Em vista do exposto, podemos perceber que precisamos de uma solução que busque resolver os problemas relacionados às drogas, porém respeitando as liberdades individuais e evitando a criação de situações incertas, como a criminalização de apenas uma parte de uma corrente indissociável. A descriminalização de toda a cadeia de produção, comercialização e consumo de drogas leves, como a maconha, pode ser a solução de que necessitamos. A vantagem mais evidente seria uma considerável diminuição dos problemas citados: do poder de influência do tráfico à violência desmedida por ele promovida. Além disso, o governo poderia ter um maior controle e mais dados confiáveis a respeito da produção e do consumo dessas substâncias, além de dispor de uma nova fonte de arrecadação de impostos. Haveria, ainda, a redução de enormes gastos com o combate aos crimes relacionados.

Ademais, além de tratar de maneira diferente substâncias que são diferentes, estaríamos diferenciando também os vários tipos de usuários. O problema estaria no abuso e na dependência, e não no uso recreativo, como ocorre com o álcool, por exemplo. Este, aliás, pode ser mais nocivo à saúde do que certas substâncias consideradas ilícitas. E, justamente devido aos excessos, a implementação dessa proposta precisaria vir acompanhada de medidas educacionais e voltadas à orientação, além de uma rede de apoio e recuperação de dependentes, como ocorre em Portugal. Uma vez constatada a dependência, diretamente na rede de saúde ou a partir de solicitação do aparato de segurança, o encaminhamento a uma unidade de recuperação poderia ser compulsório - o que não chegaria a contrariar a questão das liberdades individuais, visto que aqui estamos tratando de um quadro patológico, com grande potencial de impacto sobre a coletividade. Desse modo, haveria um desvio do foco para o problema real, que é a dependência química e suas consequências. A existência do cenário de guerra atualmente mantido em decorrência dessa questão passaria a parecer inimaginável.

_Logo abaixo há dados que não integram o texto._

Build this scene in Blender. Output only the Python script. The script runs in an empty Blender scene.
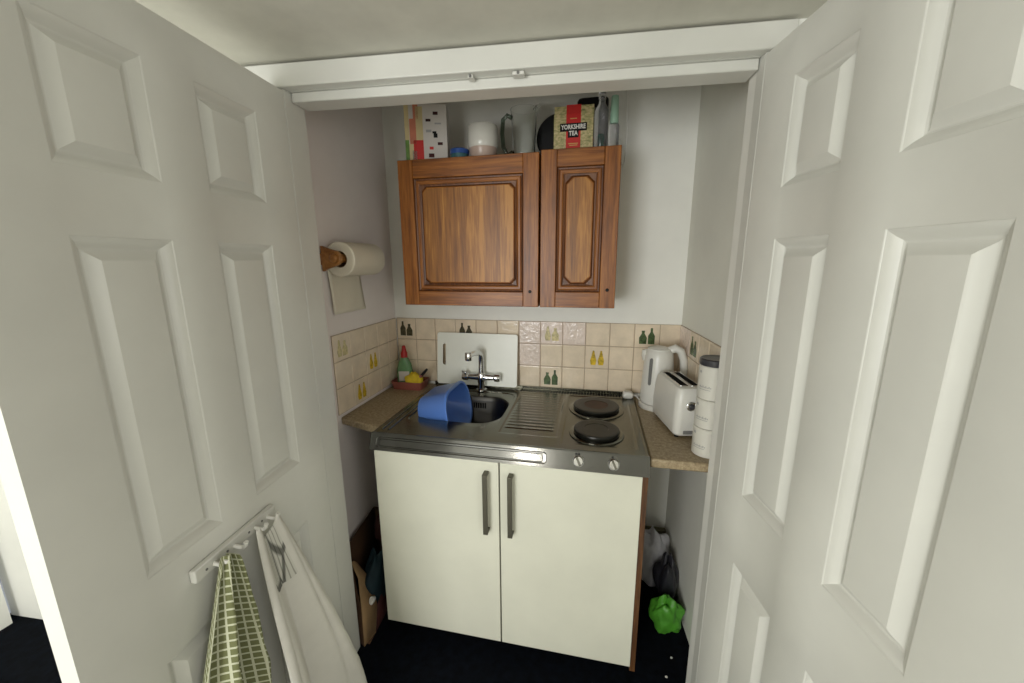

Abusos devem ser evitados e várias medidas nesse sentido foram cogitadas pelos juristas que prepararam o anteprojeto do novo código. Propõe-se, por exemplo, que o consumo deva ser individual, em local privado, longe de crianças e adolescentes, e que nunca anteceda atividades que exijam concentração, como a condução de veículos ou a execução de certos trabalhos. Nota-se, portanto, mais restrições do que aquelas impostas ao cigarro ou ao álcool, o que é bastante adequado. Se estes estivessem sendo liberados hoje, seria prudente adotar ressalvas semelhantes.

Enfim, a legalização de toda a cadeia de produção e consumo de drogas leves seria mais trabalhosa e mais custosa aos cofres públicos, em um primeiro momento, do que a proposta da comissão de juristas, pois exigiria a construção e manutenção de uma rede de orientação, apoio e tratamento. Porém, tal rede já se faz necessária, independente da implantação de qualquer outra medida. Além disso, grande parte dos recursos para essa implantação viria dos impostos sobre as substâncias tornadas legais e da economia nos gastos com o combate aos crimes ligados ao tráfico. Portanto, a médio prazo, a legalização de drogas leves, da produção ao consumo, seria a solução mais adequada, pois evitaria cenários incertos como aqueles apresentados anteriormente, reduziria uma conjuntura criminosa inaceitável e estaria mais alinhada à essência democrática. É bem possível que a proposta dos juristas seja uma tentativa de dar um passo mais prudente na direção de uma situação desejada. O importante, entretanto, é que o debate aconteça e deixe de ser considerado tabu por um número cada vez maior de pessoas.